The company did increase its monthly subscription prices to help offset all this content spending, so while it hasn’t yet reached HBO’s $15 monthly subscription price, it’s heading in that direction. Even names like Disney are starting to catch a whiff of something that smells like cable TV, if the end of its deal with Netflix is any indication. Disney doesn’t typically run its movies or on competing cable TV networks and instead reserves them for its own channels.

Netflix to become like old-school TV?

In a post for Harvard Business Review, Joshua Gans suggests that Netflix is starting to look like “an old-school TV network” and predicts that give years from now, there could be “a set of online channels with the expectation that consumers will subscribe to all or most of them.”

Indeed, the TV industry is definitely heading in this direction, but he also makes an even more interesting prediction that should be of interest to investors who are worried about how much Netflix is spending on original content. If Gans is correct, then Netflix won’t have to be shelling out billions and billions of dollars for many more years because all the content that’s currently being bought by traditional TV players will be for sale cheap when they start to really struggle.

On the other hand, being an Internet player in TV can be a double-edged sword, he adds, because it’s very easy for family members to share a Netflix subscription, even if they live in different parts of the country. When students go off to college, they’re still using their parents’ subscription, and he notes that this could be why Netflix is raising the price of its multi-stream plan by $2 rather than the $1 increase the other plans are getting.
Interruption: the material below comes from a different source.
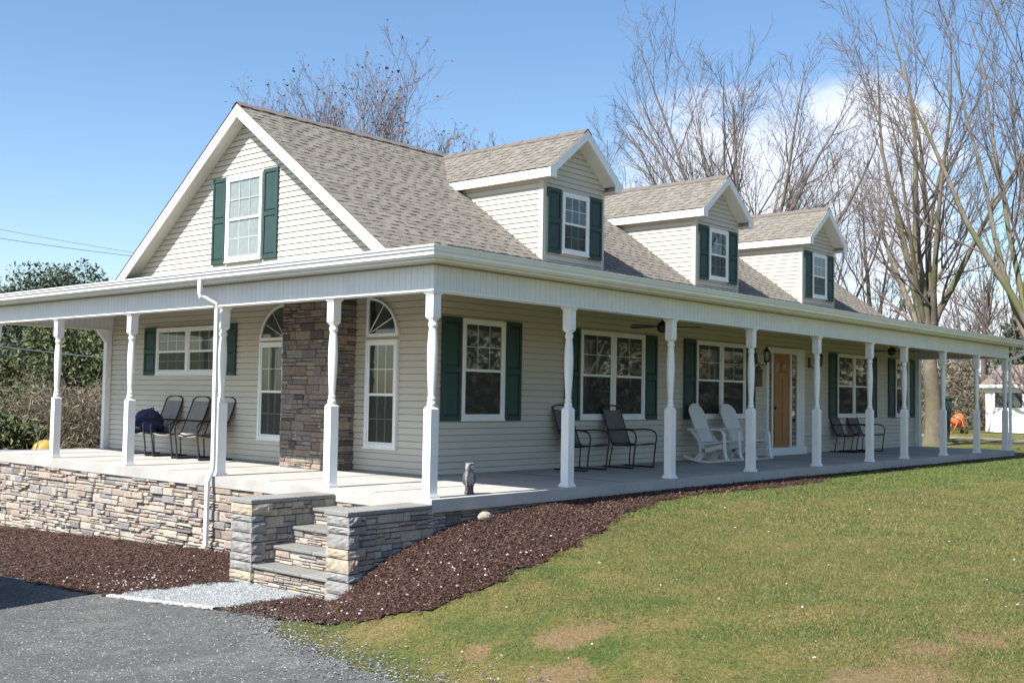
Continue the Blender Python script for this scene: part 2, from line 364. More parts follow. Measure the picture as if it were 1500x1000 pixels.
def sheet(name, xs, ys, mat, off=0., inside=None, amp=0., kind='structure'):
    X, Y = np.meshgrid(xs, ys, indexing='ij'); Z = gz(X, Y)+off
    if amp: Z = Z+NR.uniform(-amp, amp, Z.shape)
    nx, ny = X.shape; V = np.stack([X, Y, Z], -1).reshape(-1, 3)
    I = np.arange(nx*ny).reshape(nx, ny)
    F = np.stack([I[:-1, :-1], I[1:, :-1], I[1:, 1:], I[:-1, 1:]], -1).reshape(-1, 4)
    if inside is not None:
        c = V[F].mean(1); k = inside(c[:, 0], c[:, 1]); F = F[k]
        u, inv = np.unique(F, return_inverse=True); V = V[u]; F = inv.reshape(-1, 4)
    me = bpy.data.meshes.new(name); me.from_pydata(V.tolist(), [], F.tolist()); me.update()
    me.polygons.foreach_set('use_smooth', np.ones(len(F), bool)); me.materials.append(M[mat])
    o = bpy.data.objects.new(name, me); COL.objects.link(o); tag(o, kind=kind); return o
def inpoly(P):
    P = np.array(P, float)
    def f(x, y):
        x = np.asarray(x); y = np.asarray(y); c = np.zeros(x.shape, bool); n = len(P)
        for i in range(n):
            x0, y0 = P[i]; x1, y1 = P[(i+1) % n]
            if y0 == y1: continue
            k = ((y0 > y) != (y1 > y)) & (x < (x1-x0)*(y-y0)/(y1-y0)+x0)
            c ^= k
        return c
    return f
def wob(f, a=.05, s=3.):
    def g(x, y):
        return f(x+a*np.sin(s*3.1*y+1.3*x)+.5*a*np.sin(s*9.7*y+2+s*4*x)+.3*a*np.sin(31*y+17*x), y+a*np.sin(s*2.7*x+.4)+.5*a*np.sin(s*8.3*x+4*y)+.3*a*np.sin(37*x-11*y))
    return g
def grade(a, b, n, p=1.): return (a+(b-a)*np.linspace(0, 1, n)**p)
xs = np.concatenate([-grade(14, 900, 30, 2.5)[::-1], np.arange(-13.6, 5, .2), np.arange(5, 30, .8), grade(30, 1500, 40, 2.5)])
ys = np.concatenate([-grade(12, 900, 25, 2.5)[::-1], np.arange(-11.8, 3, .2), np.arange(3, 30, .8), grade(30, 1500, 40, 2.5)])
sheet('ground', xs, ys, 'lawn', -.01)
XEd = lambda y: np.interp(y, [a for a, b in XE], [b for a, b in XE])
left_edge = [(-2.44, .60), (-2.88, 2.0), (-3.0, 2.3), (-3.09, 3.21), (-3.12, 4.2), (-3.15, 7), (-3.2, 18)]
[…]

At some point, the company could struggle to gain subscribers simply because of the password sharing issue, but for now, it has managed to record strong growth, bucking the trend currently felt by traditional TV providers. Netflix had 109.25 million total streaming subscriptions during the third quarter, including both paid and trial memberships. The company had 52.77 million domestic subscribers and 56.48 million international subscribers.

Subscribers spending less time watching Netflix

Interestingly, Verto Analytics said earlier this week that even though Netflix added more customers, its subscribers are spending less time watching it. Based on Verto App Watch data, the firm found a 23% year-over-year decline in minutes spent, as subscribers spent an average of 170 minutes watching Netflix in September compared to 222 minutes in September 2016.

“This highly-focused strategy of expanding the subscriber pool and fine-tuning the user experience, while developing original content, has kept Netflix ahead of the game,” Verto founder and CEO Dr. Hannu Verkasalo explains. “However, the slight decrease in user time spent indicates the competition between emerging platforms like Hulu – whose audience has nearly doubled in the last year – as well as HBO Go and Sling TV. Original programming such as Hulu’s The Handmaid’s Tale and HBO’s Big Little Lies swept last month’s Emmys, [which] demonstrates they are forces to be reckoned with.”

If the future TV market looks like a handful of online players, Netflix being one, then measurement is going to become a new problem. Investors haven’t worried much about it yet because the company’s business model is based on subscriptions, and at first, all that seems to matter is that people are paying for it.

Why measurements could eventually affect Netflix stock

However, measuring Netflix’s true viewership is a problem for investors, although it hasn’t yet been an issue for Netflix stock. The company doesn’t release viewership numbers for its shows. Some would argue that it doesn’t need to because it doesn’t sell advertising, but those viewership numbers could inform Netflix stock in the future by enabling investors to gauge whether or not subscribers will keep paying for it.

Nielsen revealed this week that it has been collecting viewership data on Netflix using audio recognition software, which basically means that its meters are listening in on the homes they are in. Not only is this creepy to have someone listening in on what’s going on inside your home, it’s also liable to be fraught with errors, and unfortunately, it doesn’t cover diary-only markets. Nielsen typically hands out meters to participating homes in big markets only, which means that there are hundreds of U.S. markets that are measured only by people marking what they watched down in a book.

If nothing else, perhaps Nielsen’s horrible attempt at measuring viewership for the company’s shows will convince management that they need to release real numbers. After all, if Nielsen’s results end up being bad for Netflix stock because they were poorly measured, management will have two choices: take the hit from something that’s not even accurate or release real numbers to show investors why they should keep owning Netflix stock.